I happened to listen to that podcast really soon after I knew I was leaving the company, and so I've purposefully stayed away from a lot. I barely read the news. I'm not taking cooking classes, I'm not taking pottery, I'm not doing anything. It's amazing. I sit on my couch, sometimes for hours, and just let my mind wander. It's really, really freeing.

We discussed how much your upbringing has affected your trajectory and way of fostering talent, in which you try to encourage the beauty and strength in everyone, no matter how weird or bizarre. What do you think is different about growing up today?

As a kid, I remember feeling like I never wanted someone else to be in my situation. Growing up today, I think one of the things that's interesting is that you can find your people in the world. I had none of that when I was growing up. The way social media allows you to deep-dive into your own experience. But there's also danger in that. You don't necessarily solicit the opinion of others. I think people who are not like you are probably the most enlightening.

Do you feel like your parenting style has been reinvented?
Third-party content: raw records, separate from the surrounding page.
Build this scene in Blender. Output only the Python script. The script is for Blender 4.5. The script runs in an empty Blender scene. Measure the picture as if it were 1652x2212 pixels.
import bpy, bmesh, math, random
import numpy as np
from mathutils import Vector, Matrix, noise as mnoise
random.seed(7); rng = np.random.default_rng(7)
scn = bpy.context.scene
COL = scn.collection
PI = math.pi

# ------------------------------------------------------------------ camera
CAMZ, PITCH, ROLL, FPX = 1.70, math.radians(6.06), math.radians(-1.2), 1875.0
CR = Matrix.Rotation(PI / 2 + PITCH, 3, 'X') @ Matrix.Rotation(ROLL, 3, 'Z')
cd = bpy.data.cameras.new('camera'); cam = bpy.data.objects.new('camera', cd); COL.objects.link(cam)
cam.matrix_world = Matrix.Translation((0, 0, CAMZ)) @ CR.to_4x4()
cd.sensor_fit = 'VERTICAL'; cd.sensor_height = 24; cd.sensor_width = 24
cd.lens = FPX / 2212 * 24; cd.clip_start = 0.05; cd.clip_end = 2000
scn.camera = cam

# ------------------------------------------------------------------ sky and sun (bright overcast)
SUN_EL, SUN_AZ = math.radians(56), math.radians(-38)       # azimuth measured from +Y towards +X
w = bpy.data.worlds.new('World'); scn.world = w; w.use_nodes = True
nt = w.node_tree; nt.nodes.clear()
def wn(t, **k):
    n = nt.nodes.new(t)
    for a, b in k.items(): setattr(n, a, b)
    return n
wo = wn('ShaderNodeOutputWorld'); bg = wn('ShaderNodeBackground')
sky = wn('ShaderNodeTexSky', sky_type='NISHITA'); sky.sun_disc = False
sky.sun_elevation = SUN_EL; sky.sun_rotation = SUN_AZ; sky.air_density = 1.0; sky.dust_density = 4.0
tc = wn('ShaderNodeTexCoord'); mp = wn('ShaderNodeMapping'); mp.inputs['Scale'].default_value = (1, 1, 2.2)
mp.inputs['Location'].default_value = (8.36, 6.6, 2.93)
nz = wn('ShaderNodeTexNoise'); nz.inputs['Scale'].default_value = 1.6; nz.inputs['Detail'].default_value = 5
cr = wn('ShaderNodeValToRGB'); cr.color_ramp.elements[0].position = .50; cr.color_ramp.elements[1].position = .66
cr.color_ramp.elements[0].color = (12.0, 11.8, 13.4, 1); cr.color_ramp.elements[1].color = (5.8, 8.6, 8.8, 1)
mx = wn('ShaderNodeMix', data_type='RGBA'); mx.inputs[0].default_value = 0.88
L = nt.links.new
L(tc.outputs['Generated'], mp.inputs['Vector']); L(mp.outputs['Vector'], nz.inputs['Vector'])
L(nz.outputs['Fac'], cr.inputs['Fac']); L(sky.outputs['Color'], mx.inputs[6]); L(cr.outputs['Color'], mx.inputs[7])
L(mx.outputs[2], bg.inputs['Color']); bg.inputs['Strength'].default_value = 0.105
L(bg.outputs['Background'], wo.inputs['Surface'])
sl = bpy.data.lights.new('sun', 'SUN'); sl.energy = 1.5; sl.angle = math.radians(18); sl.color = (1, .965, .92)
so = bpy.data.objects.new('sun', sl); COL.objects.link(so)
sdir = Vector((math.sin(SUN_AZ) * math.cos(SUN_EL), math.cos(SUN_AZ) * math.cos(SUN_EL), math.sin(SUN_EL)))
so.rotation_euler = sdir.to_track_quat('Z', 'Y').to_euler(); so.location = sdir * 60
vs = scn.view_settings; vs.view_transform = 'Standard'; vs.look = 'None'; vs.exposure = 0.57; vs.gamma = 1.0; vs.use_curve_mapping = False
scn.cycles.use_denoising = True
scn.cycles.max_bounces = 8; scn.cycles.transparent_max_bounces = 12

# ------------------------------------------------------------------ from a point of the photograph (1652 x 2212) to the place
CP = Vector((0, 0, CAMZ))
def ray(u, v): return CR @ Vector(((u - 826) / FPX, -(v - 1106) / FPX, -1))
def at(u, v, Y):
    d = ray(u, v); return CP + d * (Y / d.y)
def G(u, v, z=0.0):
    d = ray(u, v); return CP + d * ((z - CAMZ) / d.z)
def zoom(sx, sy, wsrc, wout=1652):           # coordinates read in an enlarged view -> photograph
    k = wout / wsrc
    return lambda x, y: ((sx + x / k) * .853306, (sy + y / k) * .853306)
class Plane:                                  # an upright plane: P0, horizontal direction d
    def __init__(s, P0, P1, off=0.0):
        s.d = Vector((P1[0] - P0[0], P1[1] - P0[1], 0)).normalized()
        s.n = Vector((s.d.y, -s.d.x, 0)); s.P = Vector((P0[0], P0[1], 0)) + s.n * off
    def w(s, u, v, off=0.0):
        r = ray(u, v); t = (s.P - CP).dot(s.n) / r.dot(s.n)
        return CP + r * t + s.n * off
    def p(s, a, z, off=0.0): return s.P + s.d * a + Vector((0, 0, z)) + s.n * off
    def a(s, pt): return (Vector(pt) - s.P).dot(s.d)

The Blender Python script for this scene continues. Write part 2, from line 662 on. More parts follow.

I think that all of my experiences have built how I am as a parent. Mostly, I revel in imperfection. I revel in messing up and appreciate it because I learned the most when I've made mistakes, not when I've been perfect. I realize having had the job I've had that people don't do better when you shame them. People don't do better when you call them out. People don't try harder when you make them feel like shit because they got it wrong. It actually is the reverse. If you can help someone through that mess and say, "Yeah, it sucked, but let's do it better the next time," or, "Let's not repeat that," that's oftentimes a better approach.

It's hard to do that as a parent. I mess up all the time, as my son will gladly tell you.

What's next for you and what are you going to do now?

I have no idea what I'm going to do. For the first time in my life, I feel okay in not knowing. I think everyone expects me to know, and I don't. You'll see.